The Insolvency Service’s letter highlights what they believe are three advantages of the change. They say it will:

• “reduce the barriers to entry to the IP market and thereby increase competition.

• “give rise to savings on training fees, which are likely to be of proportionally greater benefit to smaller firms of insolvency practitioners, including new entrants to the market

• “remove a burden from existing IPs who already choose to specialise in a particular area but are required to study areas that have little or no relevance to their work or benefit to their clients.”

“Reduce the barriers to entry to the IP market and thereby increase competition”

Personally, I don’t feel qualified to comment on the Service’s assumptions. I’m not in business as an appointment-taker and I only really witness the business end of insolvency from the side-lines. However, what I have seen in recent years are many more IPs and other insolvency professionals changing their LinkedIn profiles to “consultant” or “available”. I have also heard far more stories recently of cases being taken off the S98 floor and undercutting for MVLs than I have since the 1990s and I certainly don’t think that the IVA market is crying out for any fast-tracked personal insolvency specialists to compete for IPs’ meagre returns.

Does the profession really suffer from a lack of competition or is this an outdated view persisting from the OFT’s market study into corporate insolvency, which was generated from 2006 data when the world was a far different place?

“Give rise to savings on training fees, which are likely to be of proportionally greater benefit to smaller firms of insolvency practitioners, including new entrants to the market”

I assume that the Service’s thought-process is that there is likely to be a lower head-count of staff per IP in a smaller practice than in a large multi-national and therefore the smaller practice will gain a greater relative benefit from reduced training costs (on the assumption that it will cost less to train and qualify as a partial licence-holder).

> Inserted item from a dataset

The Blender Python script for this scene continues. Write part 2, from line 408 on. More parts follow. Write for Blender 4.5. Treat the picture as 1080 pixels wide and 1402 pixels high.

However, has it not occurred to the Service that the smaller practice will have next to no use for a partial licence-holder? A key to most smaller practices’ success is that their doors are open to anyone in the locality in need of help whether they be individuals, business partners, or corporate entities. They are not regimented into “centres of excellence”, but have the breadth of knowledge and experience to deal with almost anything. Their case portfolios are, almost without exception, a mixture of corporate and personal insolvencies and usually their staff, some of whom will be the appointment-takers of the future, are exposed to a variety of insolvency types. Therefore, I cannot see why any smaller practice IP would want to take on a partial licence-holder or encourage their staff to study for such a licence.

The only profile of practice that might be a home for a partial licence-holder is the volume IVA provider or the corporate department of a large multi-national. Therefore, contrary to the Service’s view, I believe that the only beneficiaries of any reduced training fees may be large firms and that the corollary could be increased fees for those training for full licences, if demand for these drops, which would be felt disproportionately by smaller practices. This doesn’t sound like a sensible measure for a pro micro-business government to introduce.

“Remove a burden from existing IPs who already choose to specialise in a particular area but are required to study areas that have little or no relevance to their work or benefit to their clients”

This is an odd one?! Has the Insolvency Service not read its own Regulations regarding CPD for IPs authorised by the Secretary of State? Even they do not specify that CPD needs to cover the range of insolvencies; it is merely “any activities which relate to insolvency law or practice or the management of the practice of an insolvency practitioner” (IP Regs 2005) and I believe that most RPBs’ views of CPD/CPE are, in a nutshell, whatever would help the licence-holder practise better as an IP. Therefore, I cannot see that IPs at present are under any pressure to study areas that have little or no relevance to their work or benefit to their clients. Hence, I can see no advantage in providing partial licences and I very much doubt that any existing IPs will downgrade to a partial licence.


There are many more arguments against partial licences, such as those described by Giles Frampton and Frances Coulson, and no doubt R3 will be responding loudly to the consultation.

I think it is very important that the smaller practices’ voices are heard, particularly as the Service has claimed support for its plan in the expected savings to be felt by this group. I would encourage you to respond to the consultation and to R3’s Smaller Practices Group’s imminent invitation to send in your views, so that you can contribute to R3’s own response.

(UPDATE 04/03/14: The ICAEW has submitted, in my view, a storming response to the consultation: It reads like a gentle sledgehammer, maintaining a sense of calm reason throughout. I particularly liked the reference to the Government’s recently-disclosed proposed objectives of insolvency regulation and how partial licences may act contrary to at least one of them. The ICAEW response is unequivocal in its conclusion: “We have received through our own consultation process no indications of support at all for the proposed partial qualification regime”.)